Curries

The Tashkent Files

October 31, 2025

Rashomon

Rashomon (1950) by Akira Kurosawa is a classic that examines truth. A murder is described by four witnesses: a bandit, a samurai’s wife, a woodcutter, and the dead samurai himself. Each version is different. Kurosawa explores how truth changes when seen from different perspectives and motives.

Timur

A few weeks ago, I was returning from the Bukhara Biennale and had a few hours to while away in Tashkent. Next to my hotel was the Amir Timur Museum. I vaguely recalled his attack on Delhi and the massacres that followed. Wondering how he and his conquests would be portrayed, I decided to visit the museum.
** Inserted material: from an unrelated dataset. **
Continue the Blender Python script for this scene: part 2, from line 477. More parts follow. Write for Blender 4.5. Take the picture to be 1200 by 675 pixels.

It was then I realized that he was designated the Father of Uzbekistan and celebrated as a renaissance man. It struck me that even here there was a Rashomon-like situation with four perspectives on the same figure or his legacy.

1. Marxists in the USSR

Under Soviet rule, Timur was depicted as a feudal warlord and a symbol of oppression. Marxists viewed his life through the lens of class struggle and exploitation.

2. Nationalists in Uzbekistan

After the collapse of the USSR, nationalists in Uzbekistan remade him as their father of the nation. Textbooks were rewritten, statues were installed, and a museum was built to honor his legacy. He is now seen as the builder of their nation, a patron of art, science, and architecture, and a unifier of Central Asia.

If the Soviets used him to condemn power and oppression, the Uzbeks used him to construct their identity.

3. Marxists in India

Funnily, in India, the same Marxist lens that condemned Timur in Moscow glorified his descendants in Delhi. The Mughals, Babur, Akbar, and Aurangzeb were portrayed as enlightened rulers who shaped a “composite culture.” Each one of the rulers had a separate chapter describing their rule in the history books. However, their temple destructions, forced conversions, and genocides were either ignored or made “contextual.” Other local kings like the Cholas, the Marathas, and the Vijayanagara rulers were consigned to a paragraph.

4. Nationalists in India

When the current nationalist government came to power in 2014, everyone expected that the history books would be revamped. For the first two terms, nothing changed. The education minister even took pride in saying that not a single sentence in old textbooks have been changed. Only during the third term have we begun to see change. The Mughals are now being correctly portrayed, and long-ignored kingdoms are finally being given their due. The Marxist cataract that blinded the previous governments is now removed and a slow process has begun to present a more accurate perspective. We have yet to see how much the pendulum will swing to the other side leading in turn to an accusation of ideological bias from the Left

5. Launch of Grokpedia

The launch of Grokpedia last week brought to light the ideological bias within Wikipedia. Many people on the Right have earlier spoken about being unable to make changes to their own pages. Editors with Marxist leanings routinely prevent edits that challenge their worldview.

Now, however, we have an alternative with Grokpedia, a new platform powered by AI. Comparisons of some of the pages between Wikipedia and Grokpedia show the Marxist/Leftist slant that Wikipedia has.

Conclusion

I wonder whether technology and AI can truly solve the problem of discovering truth and presenting it objectively without any ideological bias be it Right or Left. I guess it will take both technology and competition. Any monopoly, by its very nature, in spite of the best intentions, will drift towards an ideological bias, whether Left or Right. Google, whose motto once was “Don’t be evil,” manipulates search results based on the ideology of the few engineers running it. Thankfully, we now have multiple players and competition in search.

As I walked out of the museum, I saw a washroom. I went in and expressed my peaceful protest.